Petitioner contends this Court committed clear error in its determination that the military courts did indeed have jurisdiction over his crimes by 1) misconstruing Claim 21; and 2) failing to follow the presumptive reluctance to recognize military jurisdiction over nonmilitary offenses and give proper weight to the historically unprecedented nature of the military's exercise of jurisdiction over a capital case. (Dkt. 92, at 4). In the order denying habeas corpus relief (Dkt. 90), this Court recited Petitioner's summary caption of Claim 21 verbatim, making Petitioner's argument that this Court misconstrued Claim 21 conclusory and unavailing. As to his arguments that military jurisdiction should be strictly construed and that history and tradition support finding the military courts lack jurisdiction over capital crimes, they were previously raised in his Amended Habeas Petition and rejected by this Court. Indeed, Petitioner recited the exact same cases in his Amended Habeas Petition and Rule 59-motion. The Court carefully considered those cases, the evolution of the military justice system, and Congress' authority to authorize the military to exercise jurisdiction in capital cases during peacetime.
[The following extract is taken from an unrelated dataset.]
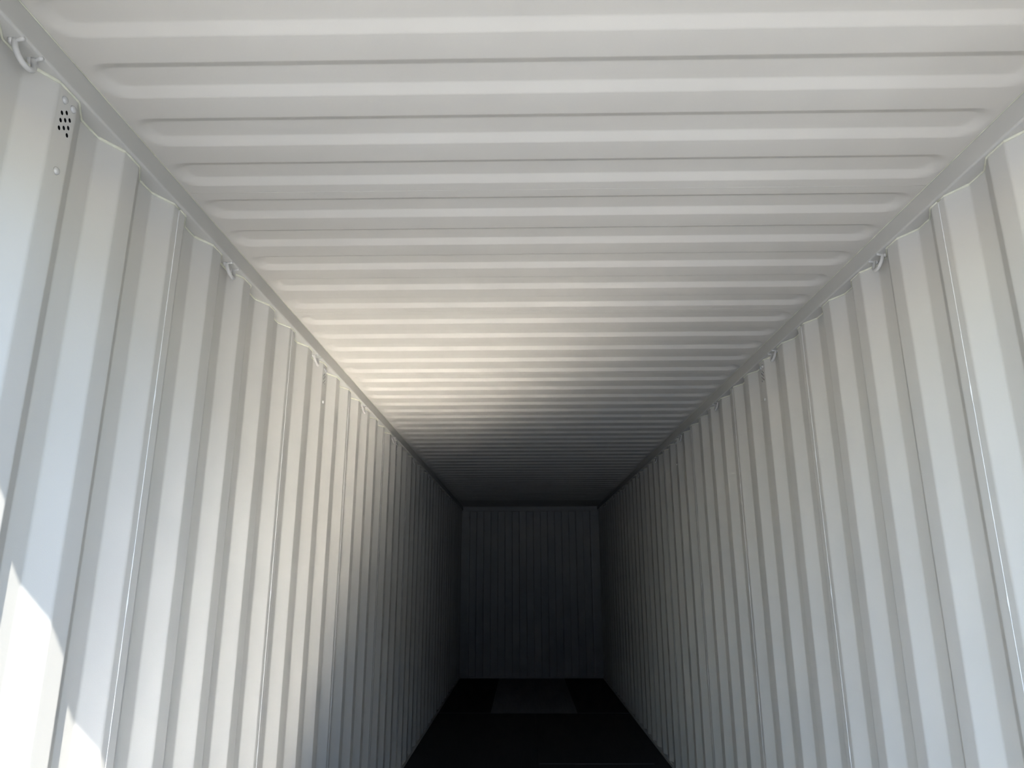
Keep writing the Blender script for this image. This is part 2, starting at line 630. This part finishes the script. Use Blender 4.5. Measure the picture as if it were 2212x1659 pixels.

Mere disagreement with the Court's opinion is not sufficient grounds for reconsideration.

Claim 21 also challenged military court jurisdiction based on a lack of service connection. Petitioner states that this motion does not address that aspect of claim 21. (Dkt. 92, at 2, n.1). Despite this, Petitioner argued that the capital prosecution of domestic, peacetime crimes is not a "military" affair. (Dkt. 92, at 3). This argument is no different than his lack of service connection argument, which was previously raised and rejected.

IT IS THEREFORE ORDERED this 23rd day of December, 2015, that Petitioner's motion to alter judgment (Dkt. 92) is hereby DENIED.